··· DATASET EXTRACT ···

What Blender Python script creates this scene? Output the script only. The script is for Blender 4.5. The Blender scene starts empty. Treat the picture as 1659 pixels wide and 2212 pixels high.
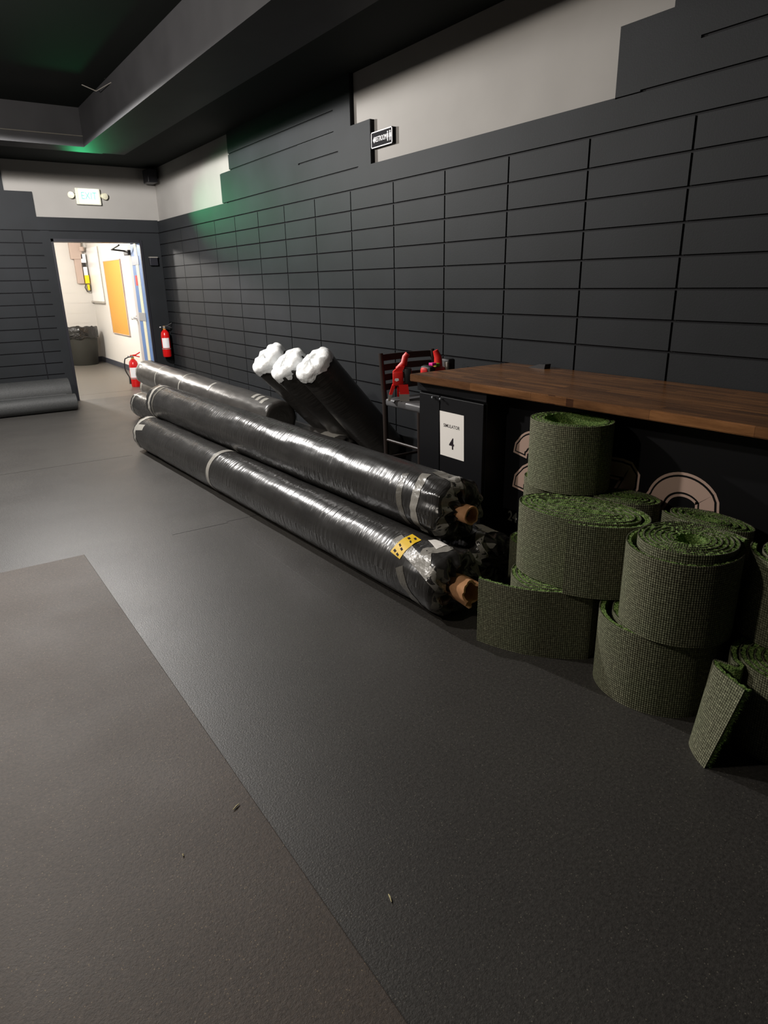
import bpy, bmesh, math, random
from mathutils import Vector, Matrix, noise
PI = math.pi
C = bpy.context.scene.collection
scene = bpy.context.scene

# ------------------------------------------------------------------ camera
H = 1.519
yaw, pitch, roll = 0.5938, 0.3327, -0.0194
fwd = Vector((math.sin(yaw)*math.cos(pitch), math.cos(yaw)*math.cos(pitch), -math.sin(pitch)))
rt = Vector((math.cos(yaw), -math.sin(yaw), 0)); up = rt.cross(fwd)
c_, s_ = math.cos(roll), math.sin(roll)
r2, u2 = c_*rt + s_*up, -s_*rt + c_*up
cam = bpy.data.cameras.new('camera'); cam_o = bpy.data.objects.new('camera', cam); C.objects.link(cam_o)
cam_o.matrix_world = Matrix(((r2.x, u2.x, -fwd.x, 0), (r2.y, u2.y, -fwd.y, 0), (r2.z, u2.z, -fwd.z, H), (0, 0, 0, 1)))
cam.sensor_fit = 'HORIZONTAL'; cam.sensor_width = 36.0; cam.lens = 1444.69/1659*36.0
cam.clip_start = 0.02
scene.camera = cam_o
# ------------------------------------------------------------------ world, lights, exposure
w = bpy.data.worlds.new('world'); scene.world = w; w.use_nodes = True
w.node_tree.nodes['Background'].inputs[0].default_value = (0.02, 0.02, 0.022, 1)
w.node_tree.nodes['Background'].inputs[1].default_value = 0.1
scene.view_settings.view_transform = 'Standard'; scene.view_settings.look = 'None'
scene.view_settings.gamma = 1.0; scene.view_settings.use_curve_mapping = False
scene.view_settings.exposure = 0.0

def light(name, kind, loc, energy, col, target=None, **kw):
    l = bpy.data.lights.new(name, kind); l.energy = energy; l.color = col
    for k, v in kw.items(): setattr(l, k, v)
    o = bpy.data.objects.new(name, l); C.objects.link(o); o.location = loc
    if target is not None:
        o.rotation_euler = (Vector(target) - Vector(loc)).to_track_quat('-Z', 'Y').to_euler()
    return o
light('ceiling_lamp_light', 'SPOT', (0.85, 7.1, 2.925), 600, (1.0, 0.97, 0.94), (0.85, 7.1, 0), spot_size=math.radians(179), spot_blend=0.05, shadow_soft_size=0.06)
light('side_lamp_light', 'POINT', (-0.6, 4.9, 2.955), 290, (1.0, 0.94, 0.88), shadow_soft_size=0.08)
light('front_fill_light', 'POINT', (-1.5, 2.7, 2.95), 120, (1.0, 0.90, 0.78), shadow_soft_size=0.08)  # added fill without a fixture, brightens the near coils and floor
light('hall_lamp_light', 'POINT', (1.42, 12.9, 2.5), 320, (1.0, 0.96, 0.90), shadow_soft_size=0.12)
light('green_spot_light', 'SPOT', (2.45, 10.05, 2.62), 70, (0.10, 1.0, 0.38), (3.2, 7.75, 2.30), spot_size=math.radians(34), spot_blend=1.0, shadow_soft_size=0.03)  # green beam added near the exit sign to tint the right wall
light('exit_glow_light', 'SPOT', (2.1, 9.5, 2.55), 18, (0.05, 1.0, 0.35), (2.0, 8.42, 2.90), spot_size=math.radians(40), spot_blend=1.0, shadow_soft_size=0.03)

# ------------------------------------------------------------------ materials
def lin(v):
    v /= 255.0
    return v/12.92 if v <= 0.04045 else ((v+0.055)/1.055)**2.4
def rgb(r, g, b): return (lin(r), lin(g), lin(b), 1)
def mat(name, col, rough=0.5, metal=0.0, spec=0.5, emit=None, estr=0.0):
    m = bpy.data.materials.new(name); m.use_nodes = True
    b = m.node_tree.nodes['Principled BSDF']
    b.inputs['Base Color'].default_value = col
    b.inputs['Roughness'].default_value = rough; b.inputs['Metallic'].default_value = metal
    b.inputs['Specular IOR Level'].default_value = spec
    if emit:
        b.inputs['Emission Color'].default_value = emit; b.inputs['Emission Strength'].default_value = estr
    return m
def nodes(m): return m.node_tree.nodes, m.node_tree.links, m.node_tree.nodes['Principled BSDF']
def coords(m, kind='Object', scale=(1, 1, 1)):
    N, L, b = nodes(m)
    tc = N.new('ShaderNodeTexCoord'); mp = N.new('ShaderNodeMapping'); mp.inputs['Scale'].default_value = scale
    L.new(tc.outputs[kind], mp.inputs['Vector']); return mp.outputs['Vector']
def noise_n(m, vec, scale, detail=3, rough=0.5):
    N, L, b = nodes(m)
    n = N.new('ShaderNodeTexNoise'); n.inputs['Scale'].default_value = scale; n.inputs['Detail'].default_value = detail
    n.inputs['Roughness'].default_value = rough; L.new(vec, n.inputs['Vector']); return n.outputs['Fac']
def ramp(m, fac, stops):
    N, L, b = nodes(m)
    r = N.new('ShaderNodeValToRGB'); e = r.color_ramp.elements
    while len(e) < len(stops): e.new(0.5)
    for i, (p, c) in enumerate(stops): e[i].position = p; e[i].color = c
    L.new(fac, r.inputs['Fac']); return r.outputs['Color']
def bump(m, fac, strength, dist=0.01):
    N, L, b = nodes(m)
    n = N.new('ShaderNodeBump'); n.inputs['Strength'].default_value = strength; n.inputs['Distance'].default_value = dist
    L.new(fac, n.inputs['Height'])
    if b.inputs['Normal'].links: L.new(b.inputs['Normal'].links[0].from_socket, n.inputs['Normal'])
    L.new(n.outputs['Normal'], b.inputs['Normal'])
def setcol(m, sock): nodes(m)[1].new(sock, nodes(m)[2].inputs['Base Color'])
def mix(m, fac, a, b_, mode='MIX'):
    N, L, b = nodes(m)
    x = N.new('ShaderNodeMix'); x.data_type = 'RGBA'; x.blend_type = mode
    for s, v in ((x.inputs[0], fac), (x.inputs[6], a), (x.inputs[7], b_)):
        if hasattr(v, 'is_linked'): L.new(v, s)
        else: s.default_value = v
    return x.outputs[2]
def mapr(m, fac, a, b_):
    N, L, b = nodes(m)
    r = N.new('ShaderNodeMapRange'); L.new(fac, r.inputs[0]); r.inputs[3].default_value = a; r.inputs[4].default_value = b_
    return r.outputs[0]
M = {}
m = M['black_wall'] = mat('black_wall', rgb(37, 39, 42), 0.6, spec=0.15)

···

■ **SET EXERCISE**
Omit every picture, then repeat the remaining data exactly as it appears above.

■ **WRITTEN RESPONSE**
What Blender Python script creates this scene? Output the script only. The script is for Blender 4.5. The Blender scene starts empty. Treat the picture as 1659 pixels wide and 2212 pixels high.
import bpy, bmesh, math, random
from mathutils import Vector, Matrix, noise
PI = math.pi
C = bpy.context.scene.collection
scene = bpy.context.scene

# ------------------------------------------------------------------ camera
H = 1.519
yaw, pitch, roll = 0.5938, 0.3327, -0.0194
fwd = Vector((math.sin(yaw)*math.cos(pitch), math.cos(yaw)*math.cos(pitch), -math.sin(pitch)))
rt = Vector((math.cos(yaw), -math.sin(yaw), 0)); up = rt.cross(fwd)
c_, s_ = math.cos(roll), math.sin(roll)
r2, u2 = c_*rt + s_*up, -s_*rt + c_*up
cam = bpy.data.cameras.new('camera'); cam_o = bpy.data.objects.new('camera', cam); C.objects.link(cam_o)
cam_o.matrix_world = Matrix(((r2.x, u2.x, -fwd.x, 0), (r2.y, u2.y, -fwd.y, 0), (r2.z, u2.z, -fwd.z, H), (0, 0, 0, 1)))
cam.sensor_fit = 'HORIZONTAL'; cam.sensor_width = 36.0; cam.lens = 1444.69/1659*36.0
cam.clip_start = 0.02
scene.camera = cam_o
# ------------------------------------------------------------------ world, lights, exposure
w = bpy.data.worlds.new('world'); scene.world = w; w.use_nodes = True
w.node_tree.nodes['Background'].inputs[0].default_value = (0.02, 0.02, 0.022, 1)
w.node_tree.nodes['Background'].inputs[1].default_value = 0.1
scene.view_settings.view_transform = 'Standard'; scene.view_settings.look = 'None'
scene.view_settings.gamma = 1.0; scene.view_settings.use_curve_mapping = False
scene.view_settings.exposure = 0.0

def light(name, kind, loc, energy, col, target=None, **kw):
    l = bpy.data.lights.new(name, kind); l.energy = energy; l.color = col
    for k, v in kw.items(): setattr(l, k, v)
    o = bpy.data.objects.new(name, l); C.objects.link(o); o.location = loc
    if target is not None:
        o.rotation_euler = (Vector(target) - Vector(loc)).to_track_quat('-Z', 'Y').to_euler()
    return o
light('ceiling_lamp_light', 'SPOT', (0.85, 7.1, 2.925), 600, (1.0, 0.97, 0.94), (0.85, 7.1, 0), spot_size=math.radians(179), spot_blend=0.05, shadow_soft_size=0.06)
light('side_lamp_light', 'POINT', (-0.6, 4.9, 2.955), 290, (1.0, 0.94, 0.88), shadow_soft_size=0.08)
light('front_fill_light', 'POINT', (-1.5, 2.7, 2.95), 120, (1.0, 0.90, 0.78), shadow_soft_size=0.08)  # added fill without a fixture, brightens the near coils and floor
light('hall_lamp_light', 'POINT', (1.42, 12.9, 2.5), 320, (1.0, 0.96, 0.90), shadow_soft_size=0.12)
light('green_spot_light', 'SPOT', (2.45, 10.05, 2.62), 70, (0.10, 1.0, 0.38), (3.2, 7.75, 2.30), spot_size=math.radians(34), spot_blend=1.0, shadow_soft_size=0.03)  # green beam added near the exit sign to tint the right wall
light('exit_glow_light', 'SPOT', (2.1, 9.5, 2.55), 18, (0.05, 1.0, 0.35), (2.0, 8.42, 2.90), spot_size=math.radians(40), spot_blend=1.0, shadow_soft_size=0.03)

# ------------------------------------------------------------------ materials
def lin(v):
    v /= 255.0
    return v/12.92 if v <= 0.04045 else ((v+0.055)/1.055)**2.4
def rgb(r, g, b): return (lin(r), lin(g), lin(b), 1)
def mat(name, col, rough=0.5, metal=0.0, spec=0.5, emit=None, estr=0.0):
    m = bpy.data.materials.new(name); m.use_nodes = True
    b = m.node_tree.nodes['Principled BSDF']
    b.inputs['Base Color'].default_value = col
    b.inputs['Roughness'].default_value = rough; b.inputs['Metallic'].default_value = metal
    b.inputs['Specular IOR Level'].default_value = spec
    if emit:
        b.inputs['Emission Color'].default_value = emit; b.inputs['Emission Strength'].default_value = estr
    return m
def nodes(m): return m.node_tree.nodes, m.node_tree.links, m.node_tree.nodes['Principled BSDF']
def coords(m, kind='Object', scale=(1, 1, 1)):
    N, L, b = nodes(m)
    tc = N.new('ShaderNodeTexCoord'); mp = N.new('ShaderNodeMapping'); mp.inputs['Scale'].default_value = scale
    L.new(tc.outputs[kind], mp.inputs['Vector']); return mp.outputs['Vector']
def noise_n(m, vec, scale, detail=3, rough=0.5):
    N, L, b = nodes(m)
    n = N.new('ShaderNodeTexNoise'); n.inputs['Scale'].default_value = scale; n.inputs['Detail'].default_value = detail
    n.inputs['Roughness'].default_value = rough; L.new(vec, n.inputs['Vector']); return n.outputs['Fac']
def ramp(m, fac, stops):
    N, L, b = nodes(m)
    r = N.new('ShaderNodeValToRGB'); e = r.color_ramp.elements
    while len(e) < len(stops): e.new(0.5)
    for i, (p, c) in enumerate(stops): e[i].position = p; e[i].color = c
    L.new(fac, r.inputs['Fac']); return r.outputs['Color']
def bump(m, fac, strength, dist=0.01):
    N, L, b = nodes(m)
    n = N.new('ShaderNodeBump'); n.inputs['Strength'].default_value = strength; n.inputs['Distance'].default_value = dist
    L.new(fac, n.inputs['Height'])
    if b.inputs['Normal'].links: L.new(b.inputs['Normal'].links[0].from_socket, n.inputs['Normal'])
    L.new(n.outputs['Normal'], b.inputs['Normal'])
def setcol(m, sock): nodes(m)[1].new(sock, nodes(m)[2].inputs['Base Color'])
def mix(m, fac, a, b_, mode='MIX'):
    N, L, b = nodes(m)
    x = N.new('ShaderNodeMix'); x.data_type = 'RGBA'; x.blend_type = mode
    for s, v in ((x.inputs[0], fac), (x.inputs[6], a), (x.inputs[7], b_)):
        if hasattr(v, 'is_linked'): L.new(v, s)
        else: s.default_value = v
    return x.outputs[2]
def mapr(m, fac, a, b_):
    N, L, b = nodes(m)
    r = N.new('ShaderNodeMapRange'); L.new(fac, r.inputs[0]); r.inputs[3].default_value = a; r.inputs[4].default_value = b_
    return r.outputs[0]
M = {}
m = M['black_wall'] = mat('black_wall', rgb(37, 39, 42), 0.6, spec=0.15)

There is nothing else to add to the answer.